- The Washington Times - Tuesday, June 14, 2016

Cartoon mom Marge Simpson, the new-wave rock band The B-52s, and Baltimore’s annual HonFest all wouldn’t exist, or at least would look drastically different, without hairstylist Margaret Vinci Heldt, who passed away on Friday at the age of 98.

Mrs. Heldt was the creator of the beehive hairdo, “a tall, conical woman’s hairstyle” that “became a cultural phenomenon during the 1960s and evolved into a style worn for decades as Hollywood’s starlets walked red carpets,” The Associated Press reported Tuesday.

The AP’s obituary said that Mrs. Heldt “won a beauty school scholarship in high school” and went on to open her hair salon on Chicago’s Michigan Avenue in 1950, going on to win the National Coiffure Championship four years later.

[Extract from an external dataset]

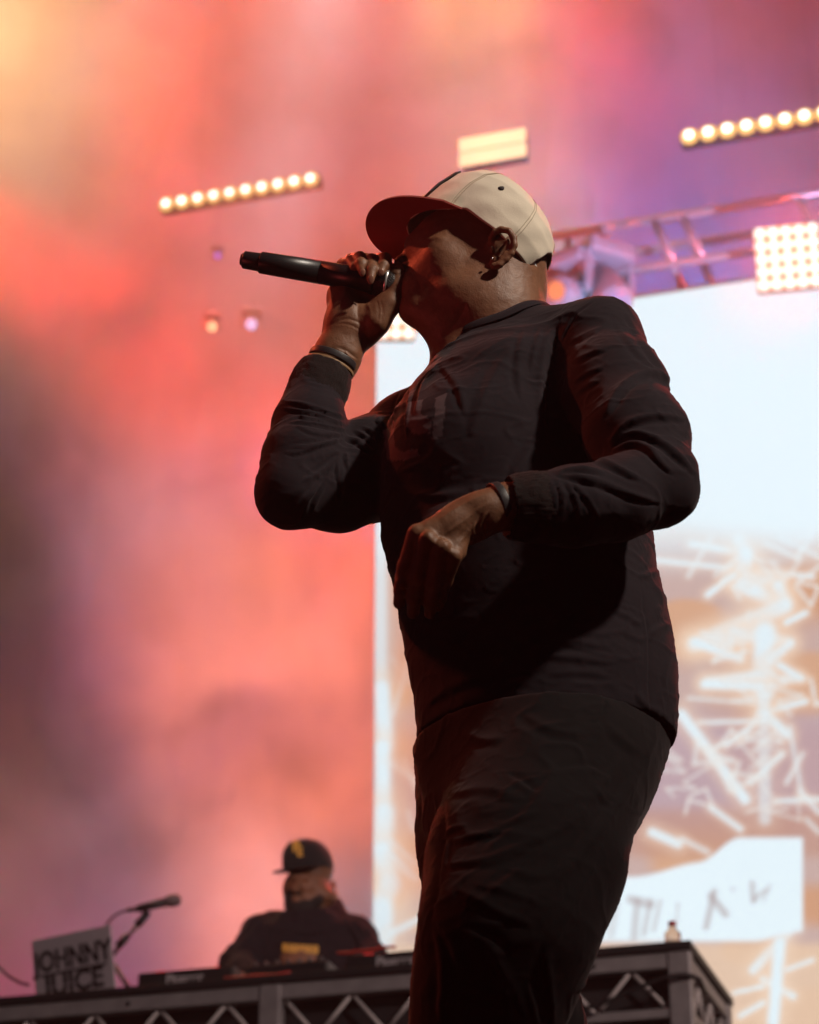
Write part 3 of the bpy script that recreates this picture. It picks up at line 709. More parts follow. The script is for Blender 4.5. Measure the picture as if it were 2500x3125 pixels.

The beehive style “is also known as the B-52, for its similarity to the bulbous nose of the B-52 Stratofortress bomber,” according to nostalgia website RetroGalaxy.com. 

That alternative nickname for the hairstyle inspired the founding members of an Athens, Georgia, rock band to name themselves The B-52s, according to the group’s official website.

This year’s HonFest — celebrating “all the charm and goodwill that lies within the hearts of those who live, work, and play in Bawlmer” — kicked off the day after Mrs. Heldt’s passing.

The two-day celebration’s central event is the crowning of “Baltimore’s Best Hon,” a competition in which contestants typically sport beehive hairdos and wear vintage early 1960s attire, all to honor “the warmth and affection bestowed upon our neighbors and visitors alike by the historic working women of Baltimore.”